01

Why citations change the quality of document analysis

Document analysis often informs decisions about money, obligations, compliance, risk, or public accountability. In those settings, a summary without evidence creates a second task: someone must locate and verify every important claim manually.

Citations reduce that duplication. They allow the system to present a concise conclusion while preserving a direct path to the supporting page and passage. Review becomes targeted rather than repetitive.

02

The components of a source-grounded answer

A strong cited answer separates the conclusion from the evidence and makes both easy to inspect. The citation should be specific enough for another person to reproduce the finding.

  • The source document name and version.
  • The relevant page number or worksheet.
  • The supporting text, table row, or visual region.
  • Any normalization or calculation applied to the source value.
  • A clear indication when sources conflict or information is missing.
03

A repeatable workflow for cited analysis

Begin by defining the decision outcome. A request such as ‘summarize these files’ is broad; a request such as ‘identify every termination right, compare notice periods, and cite the governing language’ produces a more reviewable result.

Select the relevant documents, define the desired output, and require citations for every material conclusion. Review high-impact findings first, then export the verified result as a table, memo, timeline, or structured dataset.

  • Select the governed source set.
  • State the question and desired format in plain language.
  • Require citations for claims, extracted values, and calculations.
  • Review discrepancies, low-confidence items, and missing evidence.
  • Save or export the verified output for the next workflow step.
04

Citations are necessary but not sufficient

A citation can still be weak if it points to a page that does not support the claim. The system must connect the right evidence to the right conclusion and preserve enough context for a reviewer to understand the relationship.

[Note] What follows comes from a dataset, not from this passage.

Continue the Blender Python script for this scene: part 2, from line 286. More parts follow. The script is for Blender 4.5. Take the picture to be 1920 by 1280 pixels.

For this reason, evaluation should test citation accuracy, not merely citation presence. Reviewers should also examine how the system handles duplicate values, conflicting terms, scanned pages, complex tables, and documents with inconsistent naming conventions.

05

Governance completes the workflow

Cited analysis should operate inside a governed workspace. Access controls, data-loss protections, sensitive-information handling, and clear repository boundaries matter as much as model quality when documents contain confidential or regulated information.